The announcement of nominees for the Academy Awards, the American film industry’s highest honor, took place in Los Angeles early this morning. The riches were spread among a mere handful of pictures, with Birdman or (The Unexpected Virtue of Ignorance) and The Grand Budapest Hotel nabbing nine nominations apiece. The Imitation Game scored eight nods, and Boyhood and American Sniper each tallied six.
Those five titles—notably, three of them independent films, and one British—are in the running for Best Picture, along with Selma (one of only two studio productions, the other being American Sniper), The Theory of Everything (also from England), and another indie and the biggest surprise in this category, Whiplash.
Only two of the Best Picture nominees were released before Labor Day last year, confirming the thinking moviegoer’s perception that Hollywood essentially ignores adults for seven months of the year. (January is a special case, with American Sniper and Selma now receiving national releases and the other nominees opportunistically opening wider.)
But today’s nominations also serve as a smokescreen.

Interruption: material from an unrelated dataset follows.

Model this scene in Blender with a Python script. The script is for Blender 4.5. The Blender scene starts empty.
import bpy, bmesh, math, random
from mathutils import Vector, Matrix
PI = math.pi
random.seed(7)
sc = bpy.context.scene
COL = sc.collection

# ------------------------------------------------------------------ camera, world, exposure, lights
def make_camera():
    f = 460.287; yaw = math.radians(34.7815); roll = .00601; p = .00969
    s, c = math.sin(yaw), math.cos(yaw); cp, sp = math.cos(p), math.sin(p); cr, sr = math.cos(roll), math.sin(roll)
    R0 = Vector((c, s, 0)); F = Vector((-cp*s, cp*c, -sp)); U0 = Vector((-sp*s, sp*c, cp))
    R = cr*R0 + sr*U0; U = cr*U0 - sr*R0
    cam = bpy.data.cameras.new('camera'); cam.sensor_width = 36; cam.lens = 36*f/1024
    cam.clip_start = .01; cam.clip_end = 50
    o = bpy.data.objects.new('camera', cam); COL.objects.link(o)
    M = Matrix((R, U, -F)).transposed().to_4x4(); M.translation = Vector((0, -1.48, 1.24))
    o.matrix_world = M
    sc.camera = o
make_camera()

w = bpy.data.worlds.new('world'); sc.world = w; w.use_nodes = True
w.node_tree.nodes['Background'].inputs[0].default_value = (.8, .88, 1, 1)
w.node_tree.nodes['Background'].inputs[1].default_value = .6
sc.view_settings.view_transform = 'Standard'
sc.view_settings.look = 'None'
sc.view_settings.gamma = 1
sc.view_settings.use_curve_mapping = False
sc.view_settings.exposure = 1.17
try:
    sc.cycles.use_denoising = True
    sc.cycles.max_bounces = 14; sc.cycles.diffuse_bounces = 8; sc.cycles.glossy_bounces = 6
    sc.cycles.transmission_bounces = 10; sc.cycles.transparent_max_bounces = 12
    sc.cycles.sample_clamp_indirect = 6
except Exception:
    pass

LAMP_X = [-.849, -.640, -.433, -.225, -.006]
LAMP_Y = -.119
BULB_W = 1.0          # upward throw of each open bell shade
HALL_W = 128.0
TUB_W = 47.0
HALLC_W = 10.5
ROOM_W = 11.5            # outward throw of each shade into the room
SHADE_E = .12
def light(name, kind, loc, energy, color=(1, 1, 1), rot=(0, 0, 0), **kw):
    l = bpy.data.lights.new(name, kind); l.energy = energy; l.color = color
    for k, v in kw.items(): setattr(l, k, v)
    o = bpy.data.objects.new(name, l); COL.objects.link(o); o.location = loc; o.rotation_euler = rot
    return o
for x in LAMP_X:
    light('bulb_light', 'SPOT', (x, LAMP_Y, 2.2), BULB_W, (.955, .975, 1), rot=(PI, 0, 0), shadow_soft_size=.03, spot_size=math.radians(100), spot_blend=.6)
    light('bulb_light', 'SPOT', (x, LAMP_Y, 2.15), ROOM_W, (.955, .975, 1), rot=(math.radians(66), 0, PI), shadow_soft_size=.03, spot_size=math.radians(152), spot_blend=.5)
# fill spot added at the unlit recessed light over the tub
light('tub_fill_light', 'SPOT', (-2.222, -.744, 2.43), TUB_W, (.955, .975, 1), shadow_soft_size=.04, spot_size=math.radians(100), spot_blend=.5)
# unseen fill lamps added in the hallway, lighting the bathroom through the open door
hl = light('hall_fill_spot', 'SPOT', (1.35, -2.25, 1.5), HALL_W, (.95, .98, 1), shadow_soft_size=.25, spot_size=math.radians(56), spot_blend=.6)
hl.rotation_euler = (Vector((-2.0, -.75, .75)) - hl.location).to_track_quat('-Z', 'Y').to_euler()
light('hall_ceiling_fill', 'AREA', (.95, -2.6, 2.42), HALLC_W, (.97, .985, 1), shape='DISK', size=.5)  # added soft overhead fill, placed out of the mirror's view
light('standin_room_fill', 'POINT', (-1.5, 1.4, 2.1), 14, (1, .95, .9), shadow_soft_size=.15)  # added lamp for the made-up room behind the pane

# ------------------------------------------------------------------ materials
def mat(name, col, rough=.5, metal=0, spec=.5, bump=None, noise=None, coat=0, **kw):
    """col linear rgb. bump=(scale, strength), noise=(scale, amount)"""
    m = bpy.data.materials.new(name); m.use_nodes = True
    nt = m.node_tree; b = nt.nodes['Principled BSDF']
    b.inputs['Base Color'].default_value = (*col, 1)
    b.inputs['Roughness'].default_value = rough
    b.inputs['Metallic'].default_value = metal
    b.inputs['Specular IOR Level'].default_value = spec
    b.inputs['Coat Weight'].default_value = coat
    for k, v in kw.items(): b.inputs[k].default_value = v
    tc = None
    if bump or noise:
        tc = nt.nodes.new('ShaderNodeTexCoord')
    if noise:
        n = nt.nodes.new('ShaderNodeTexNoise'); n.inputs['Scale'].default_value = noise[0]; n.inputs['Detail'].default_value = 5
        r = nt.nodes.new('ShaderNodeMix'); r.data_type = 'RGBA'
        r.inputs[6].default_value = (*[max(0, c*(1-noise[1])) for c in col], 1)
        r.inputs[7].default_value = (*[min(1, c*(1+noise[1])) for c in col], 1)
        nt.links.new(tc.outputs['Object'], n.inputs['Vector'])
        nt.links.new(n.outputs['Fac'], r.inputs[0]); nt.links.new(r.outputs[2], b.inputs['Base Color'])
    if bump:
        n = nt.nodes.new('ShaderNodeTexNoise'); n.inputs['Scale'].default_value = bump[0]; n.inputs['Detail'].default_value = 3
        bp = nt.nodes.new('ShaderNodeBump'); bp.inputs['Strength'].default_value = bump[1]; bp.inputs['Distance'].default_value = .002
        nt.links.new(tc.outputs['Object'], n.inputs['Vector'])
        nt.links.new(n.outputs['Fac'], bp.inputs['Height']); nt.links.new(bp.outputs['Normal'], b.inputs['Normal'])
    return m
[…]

The Hollywood studios will spend every minute until ABC’s Oscar telecast on Feb. 22 toasting “quality” and “art,” but their bread and butter—and allegiance and attention—is in blockbusters propelled by brand-name recognition (i.e., sequels) and special effects. This is not a new development in American cinema, but it’s fascinating this time of year to observe the deftness with which the industry masks its usual priorities.
The bluff and bluster also will obscure the fact that the number of movie tickets sold last year was down five percent from 2013, and in fact marked its lowest level in 20 years (even as the average ticket price remained unchanged and the overall economy improved slightly). From an existential standpoint, the big screen is steadily being overtaken by smaller screens, with long-form television gradually replacing film as the benchmark for quality adult entertainment.